Kita perhatikan dengan kemajuan jaman sekarang di jawa barat, dengan dibukanya diskotik, karaoke, perjudian dan sarana hiburan lainnya, dengan hal ini memang ada pengurangan tenaga kerja namun lebih terasa lagi efek dari semuanya ini, masyarakat terasa bebas seolah difasilitasi pemerintah untuk berbuat kemaksiatan, sehingga akan menuntun pada ahlak sehari hari yang medern budaya luar dan ini spontan akan menyebar langsung pada tiap anak muda dan orang tua, makanya dengan perbaikan ahlak yang perlu dikembangkan terus menerus oleh tiap pimpinan yang serius dengan pendidikan dan seminar walaupun memerlukan biaya yang banyak, pemerintah tidak akan merugi dengan penguatan mental yang berahlak sundanisme hingga akan mengangkat harkat, deraja dan martabat bangsa. 

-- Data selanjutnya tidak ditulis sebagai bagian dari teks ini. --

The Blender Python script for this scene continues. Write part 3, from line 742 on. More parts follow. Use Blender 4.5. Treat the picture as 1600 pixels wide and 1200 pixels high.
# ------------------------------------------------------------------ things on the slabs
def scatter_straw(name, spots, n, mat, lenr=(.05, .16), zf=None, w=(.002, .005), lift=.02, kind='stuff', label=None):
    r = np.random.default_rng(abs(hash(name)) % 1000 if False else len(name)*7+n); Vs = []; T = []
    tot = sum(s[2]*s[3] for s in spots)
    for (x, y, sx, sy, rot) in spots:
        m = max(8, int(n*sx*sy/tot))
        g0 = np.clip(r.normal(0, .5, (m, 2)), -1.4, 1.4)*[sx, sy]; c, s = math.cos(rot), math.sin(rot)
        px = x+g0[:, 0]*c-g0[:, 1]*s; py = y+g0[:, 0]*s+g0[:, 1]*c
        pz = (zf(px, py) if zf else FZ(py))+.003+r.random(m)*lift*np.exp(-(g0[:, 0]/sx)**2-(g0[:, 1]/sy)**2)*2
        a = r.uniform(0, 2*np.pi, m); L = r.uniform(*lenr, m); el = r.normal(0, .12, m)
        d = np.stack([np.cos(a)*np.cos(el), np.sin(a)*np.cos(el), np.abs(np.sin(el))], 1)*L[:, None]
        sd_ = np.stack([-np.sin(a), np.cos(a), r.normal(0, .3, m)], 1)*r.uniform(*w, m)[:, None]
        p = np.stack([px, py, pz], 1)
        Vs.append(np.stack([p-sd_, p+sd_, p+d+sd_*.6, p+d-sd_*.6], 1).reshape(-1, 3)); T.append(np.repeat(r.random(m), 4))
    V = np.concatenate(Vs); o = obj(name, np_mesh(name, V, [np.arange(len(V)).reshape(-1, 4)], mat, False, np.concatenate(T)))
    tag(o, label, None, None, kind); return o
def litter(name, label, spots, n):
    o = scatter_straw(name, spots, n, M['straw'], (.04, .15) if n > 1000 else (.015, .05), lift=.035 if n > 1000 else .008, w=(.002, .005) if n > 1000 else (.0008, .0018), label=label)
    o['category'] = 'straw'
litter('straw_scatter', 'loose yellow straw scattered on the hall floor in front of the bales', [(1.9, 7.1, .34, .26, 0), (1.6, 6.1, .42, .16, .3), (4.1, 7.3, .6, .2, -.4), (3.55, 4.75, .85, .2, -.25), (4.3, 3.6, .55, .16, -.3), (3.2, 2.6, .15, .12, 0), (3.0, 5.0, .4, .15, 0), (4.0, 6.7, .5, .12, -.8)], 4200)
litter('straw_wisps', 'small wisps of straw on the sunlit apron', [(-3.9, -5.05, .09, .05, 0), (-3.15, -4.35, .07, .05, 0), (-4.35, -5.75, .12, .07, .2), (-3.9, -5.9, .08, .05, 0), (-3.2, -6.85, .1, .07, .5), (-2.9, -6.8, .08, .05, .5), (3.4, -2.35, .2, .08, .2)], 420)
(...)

Jangan bangga dengan menyandang gelar Kota yang “Smart citty” tetapi instalasi kabel yang semerawut acak acakan, mentereng bangunan tinggi yang tidak sesuai dengan IMB nya, bahkan IMB nya belum terbit tetapi bangunan sudah jadi, pembukaan lahan baru untuk pembangunan rumah dan sarana bisnis sehingga mengakibatkan tersendatnya aerasi tanah dan tersumbatnya sirkulasi air,  pembangunan beberapa RTH di tiap pelosok kota tapi pemeliharaannya terbengkalay, bahkan pot bunga digantung di pepohonan, dijembatan dibuat dudukan pot bunga untuk digantungkan dengan mendapatkan siraman hanya menunggu hujan belaka dan lain sebagainya, bukannya menambah keindahan  tapi ini mencerminkan pada pimpinannya seolah BERSOLEK TERLALU MENOR, inilah budaya yang berkembang sekarang di jawa barat dengan program pemerintah yang tidak diperhitungkan.

Semoga siapaun yang terpilih jadi pimpinan dijaman sekarang adalah pimpinan yang diridoi Tuhan YME, sehingga dapat memberikan hkhasanah yang langsung dirasakan masyarakat, dengan kehidupan nyaman, aman dan tentram.